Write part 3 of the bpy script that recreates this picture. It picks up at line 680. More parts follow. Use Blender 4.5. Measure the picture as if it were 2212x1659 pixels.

==

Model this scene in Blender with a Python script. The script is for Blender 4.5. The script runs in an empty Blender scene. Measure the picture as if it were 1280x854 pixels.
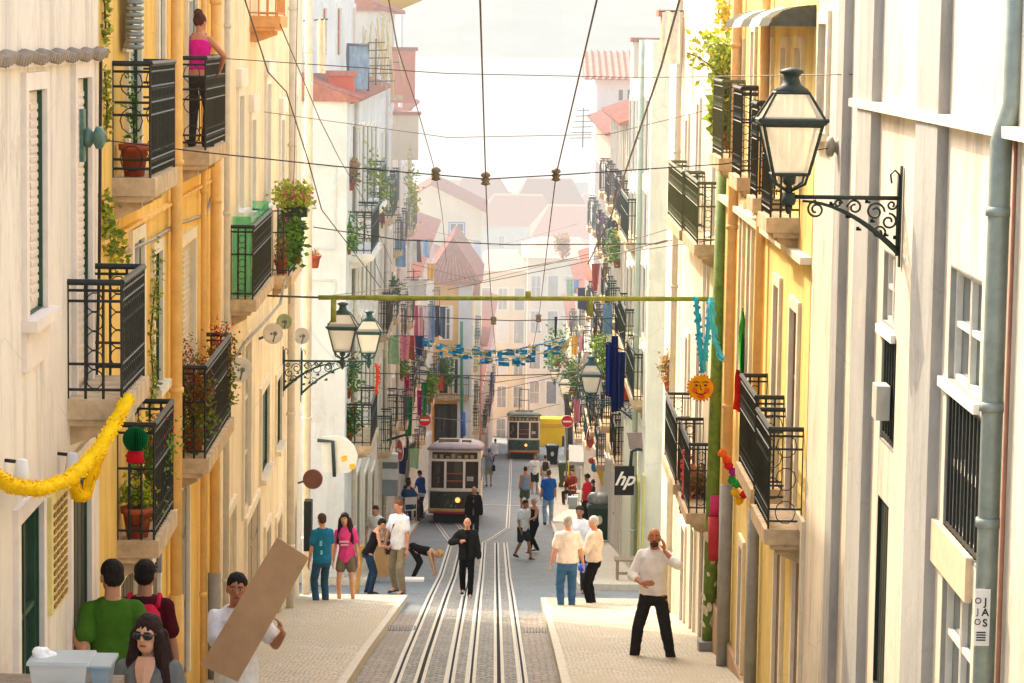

---

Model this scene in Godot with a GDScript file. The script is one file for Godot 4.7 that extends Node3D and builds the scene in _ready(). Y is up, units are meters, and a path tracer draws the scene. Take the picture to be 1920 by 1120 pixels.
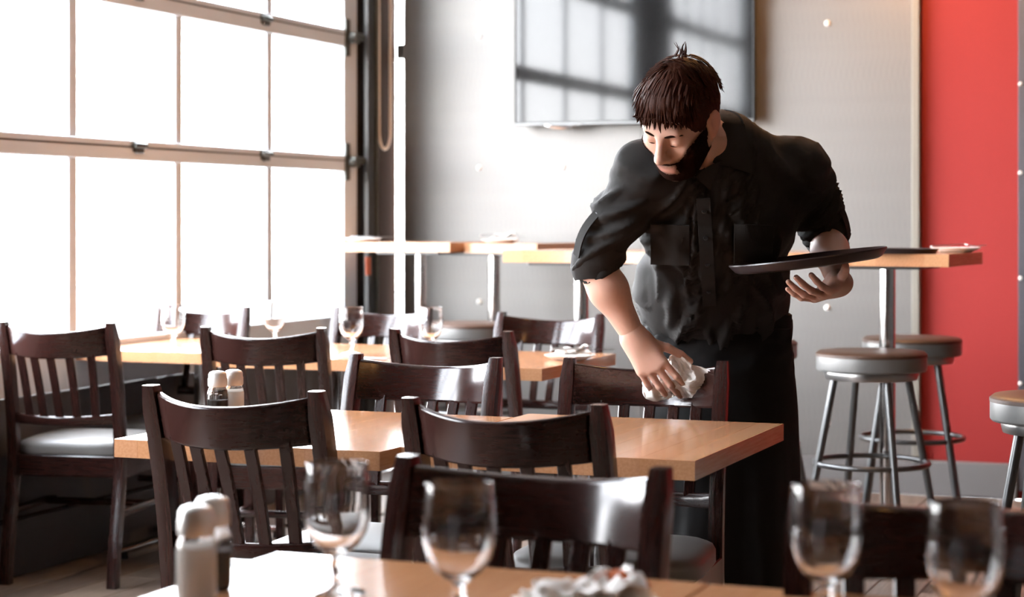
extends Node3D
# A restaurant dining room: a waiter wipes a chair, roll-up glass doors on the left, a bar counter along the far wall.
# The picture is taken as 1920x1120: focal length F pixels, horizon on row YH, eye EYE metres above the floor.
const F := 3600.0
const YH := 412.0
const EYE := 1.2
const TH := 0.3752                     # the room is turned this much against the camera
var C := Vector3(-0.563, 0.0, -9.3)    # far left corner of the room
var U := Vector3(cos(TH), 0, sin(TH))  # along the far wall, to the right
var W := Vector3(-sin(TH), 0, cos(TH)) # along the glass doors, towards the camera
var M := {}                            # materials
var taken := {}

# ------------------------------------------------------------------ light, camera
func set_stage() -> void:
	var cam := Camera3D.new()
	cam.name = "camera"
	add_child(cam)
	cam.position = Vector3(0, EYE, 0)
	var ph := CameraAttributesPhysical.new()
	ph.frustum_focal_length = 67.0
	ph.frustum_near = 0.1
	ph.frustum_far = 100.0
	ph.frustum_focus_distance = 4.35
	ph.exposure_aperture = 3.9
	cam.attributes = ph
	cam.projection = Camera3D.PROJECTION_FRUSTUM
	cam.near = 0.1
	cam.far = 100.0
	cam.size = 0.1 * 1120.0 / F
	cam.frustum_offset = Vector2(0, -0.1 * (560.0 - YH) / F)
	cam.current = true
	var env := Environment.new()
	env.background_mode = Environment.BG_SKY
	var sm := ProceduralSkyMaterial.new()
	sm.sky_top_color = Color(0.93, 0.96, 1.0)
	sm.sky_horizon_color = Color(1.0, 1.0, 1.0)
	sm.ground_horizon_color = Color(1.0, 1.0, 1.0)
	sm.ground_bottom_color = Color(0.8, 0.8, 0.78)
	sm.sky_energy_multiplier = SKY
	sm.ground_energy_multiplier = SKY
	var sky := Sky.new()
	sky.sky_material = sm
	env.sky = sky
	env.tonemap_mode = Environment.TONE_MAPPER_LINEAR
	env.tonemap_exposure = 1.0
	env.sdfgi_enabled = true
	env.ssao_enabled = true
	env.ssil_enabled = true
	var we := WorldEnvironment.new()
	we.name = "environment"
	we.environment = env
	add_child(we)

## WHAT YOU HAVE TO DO
Pull every line containing the word "extends" out of the material and copy it.

## FULL RESPONSE
Model this scene in Godot with a GDScript file. The script is one file for Godot 4.7 that extends Node3D and builds the scene in _ready(). Y is up, units are meters, and a path tracer draws the scene. Take the picture to be 1920 by 1120 pixels.
extends Node3D